Kalite Birliği'ne son günlerde yapılan eleştiri;
"Çok fazla Enformasyon yapıyorsunuz, bu yüzden çalışmalarınız çok fazla ilgi görmüyor, insanları boğuyorsunuz!"
Bu eleştiriyi yapan dostlarımıza teşekkür ediyoruz.
Bir STK düşünün, bir çok projeyi aynı anda yürütüyor.
Ortalama haftada üç eğitim gerçekleştiriyor.
Projelerin tanıtımı ve anlatımı için ziyaretler yapıyor.
Eğitim ve ziyaretleri basına bildiriyor, sosyal medya hesaplarında paylaşıyor.
Alkış ve takdir alıyor.
Yukarıda belirttiğimiz şekilde ki eleştirilerde oluyor.
Elbette eleştirilerden ders çıkaracağız.
Alanımızla ilgili, yani temiz kaliteyi anlatmaya devam edeceğiz.
Milli Ses Ver Projesinden taviz vermeyeceğiz.
Kaliteşehribursa Projesini asla ihmal etmeyeceğiz.
Milli Egemenlik Ve Kalite Yılı Projesinin faaliyetlerini daha da yaygın hale getireceğiz, planlanan 101 eğitim ve etkinliğin üzerine çıkacağız.
Cumhuriyetimizin 100. yılını kaliteli bir anlayışla kutlayacağız.
Milli Eğitim Bakanlığına sunduğumuz raporu, her ay gönderceğiz, okullarda kalite dersinin zorunlu olması talebimizden asla vazgeçmeyeceğiz.

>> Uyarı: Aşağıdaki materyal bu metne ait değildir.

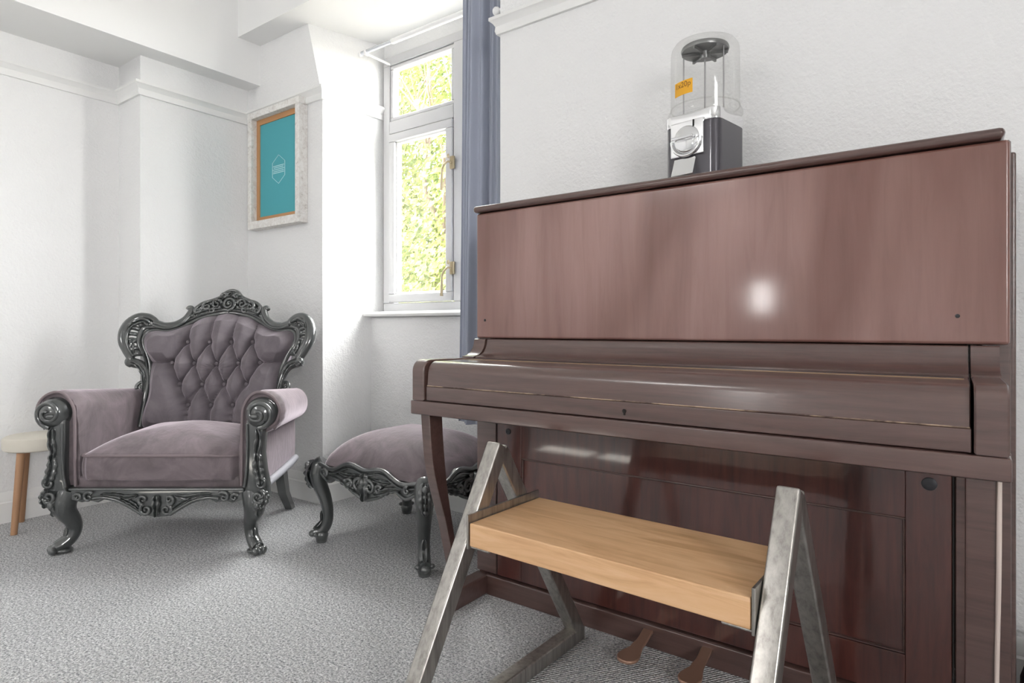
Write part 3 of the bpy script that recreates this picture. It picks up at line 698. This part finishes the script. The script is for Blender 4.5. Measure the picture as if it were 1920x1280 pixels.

Kaliteyi kirletenleri, bu ülkenin yıllık 5 milyar dolarını yurt dışına gönderenleri ifşa etmeye, onlara dönük ifadelerimizi daha da sertleştirmeye, TÜRKAK'ı uyarmaya devam edeceğiz.
Birileri istemese de, "TSE" demeye, TSE'yi sevmeye, TSE'ye yönlendirme yapmaya, TSE'yi savunmaya "devam" diyoruz.
25 Şubat'ta başlayacak olan 15. Kalite Ordusu projemizle gençlerimizi geleceğe hazırlamak istiyoruz, 16. Kalite Ordusunun hazırlığını yapıyoruz, 17. Kalite Ordusunu planlıyoruz.
2023 yılında "Planlamayı" gündemde tutmak istiyoruz.
Mudanya Üniversitesi ve Bursa Uludağ Üniversitesi ile işbirliğine gidiyoruz.
Kamu kurumlarına teknik destek vermeye devam ediyoruz, her işimizi de ücretsiz yapıyoruz.
Bu çalışmalarımızı duyurmayalım mı, haber yaptırmayalım mı, paylaşmayalım mı?
Siyaset yapmıyoruz, siyasi mesaj vermiyoruz, bir beklentimiz olmadığı için de kimseye şaklabanlık yapmıyoruz!
Ticaretimiz olmadığı için, 'ürünümüz beğenilmez' diye bir kaygımız yok.
Müşteri kaybederiz diye bir derdimiz yok!
İlmimizin ve bilgimizin zekatını veriyoruz, bu işe bir sermaye koymadık, bir kaybımız da yok.
Yani...
Çok iş yapıyoruz.
Bu yüzden haberimiz fazla, fazla göze batıyoruz!
Farkındayız, birileri için rahatsızlık yaratıyoruz!
Dostlarımızın affına sığınıyor, bizlere katlanmalarını rica ediyoruz.
Kalitesizlere; "Asla vazgeçmeyeceğiz" diyoruz.
Velhasıl;
Çok değiliz, ama çok iş yapıyoruz, birilerine göre de çok oluyoruz!
Devam...
Şunu da merak ediyoruz;
Hiç bir iş yapmayan, siyasi ve ticari rant odaklı STK'lara bir sözü olan var mı?